I often struggle to explain my job to people outside the tech world. Can you relate? I usually say I design websites and apps, but it doesn’t even touch the surface of what I do in today’s world of design systems and APIs.

So I started thinking about what I actually do. It’s no longer about pixel-perfect Figma designs; it’s about identifying and defining problems using various design techniques. Explaining this in the pub is a whole other challenge!

This led me to think about the meaning of a product design role and its distance from the actual design. Is “design” an inaccurate term to describe the job? Should it be something else?

A good product designer isn’t someone who can quickly navigate through Figma files, come up with the wackiest idea, or have all the answers to design problems. Rather, they are someone who can ask the right questions, take the time to reflect on the issue, and establish the best approach to solve it.

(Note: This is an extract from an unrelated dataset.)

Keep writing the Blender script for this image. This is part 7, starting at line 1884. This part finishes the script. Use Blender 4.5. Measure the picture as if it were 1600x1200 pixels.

Of course, this might not be expected from designers at all levels, but this is definitely what I believe is needed to master product design.

Being a good product designer isn’t about mastering Figma

Designers often associate themselves with a particular tool. In the past, this was Photoshop, and now it’s Figma; however, this doesn’t reflect the full scope of a product designer’s job. Doing so diminishes the profession. Unfortunately, designers often create an image of themselves as only being able to “make things look good”. For example, we inadvertently reinforce this misconception when we create a visually appealing form for a product manager without understanding the context. We should strive to demonstrate the value of design beyond aesthetics.

It’s inaccurate to think that a product manager’s sole responsibility is to write user stories in Jira. Product managers need to understand customer needs, prioritize tasks, and ensure the product is released on time and within budget, as well as monitor performance and make changes as needed, all of which require a deep understanding of the product, customer, and market.

Designers don’t just open Figma and make something look nice. They are involved in research, exploring the problem, and talking with stakeholders and users. This helps them understand the problem and create an effective solution. Then, they jump into Figma, but that’s not the end. Designers iterate, test and modify the design to ensure it meets users’ needs.

‘I don’t know’ is a valid answer

As designers, you don’t have to have the answers; we need to know the processes and methodologies that help us uncover them. It’s important to remember that there isn’t one right answer; it depends on the business, context, and users. That’s why it’s essential to ask the right questions rather than come up with the best ideas. Designers are all about problem-solving.

That’s why one of the best answers that designers can provide to their stakeholders is ‘I don’t know ‘ or ‘it depends’. A designer’s job is to be connected to their users, study their behaviours, and eliminate friction to achieve users’ goals. Often, designers aren’t the product’s users, so they need to research to find the right answer.

It’s not about the best idea. It’s about solving problems

Stop and listen. Don’t try to rush in with the best idea of the century. You may have a great idea, and the product feature you have in mind might be truly remarkable. But do you understand the issue you are attempting to address? If not, how can you be sure your ideas are good?

Too often, I’ve witnessed designers waiting for someone to validate their great idea. During interviews, I’ve seen this happen when a designer presents a product concept, but when asked how it solves the problem, they can’t even explain the problem they are trying to solve.

Product designers exist to solve problems, so your job is to investigate the problem further.

Erica Hall puts this nicely in one of her posts on LinkedIn, where she suggests designers to stop and think, ‘What are we really trying to accomplish here?’ and ‘What do we need to do to know that?’

Design is not a straightforward, linear process

Design requires deep consideration and adaptation to the unique needs of each situation. Every problem, every context, and every project carries with it its own set of parameters and thus requires a different approach. Good design is not simply a matter of following pre-determined rules or methodologies but of finding creative solutions tailored to the project’s specific requirements.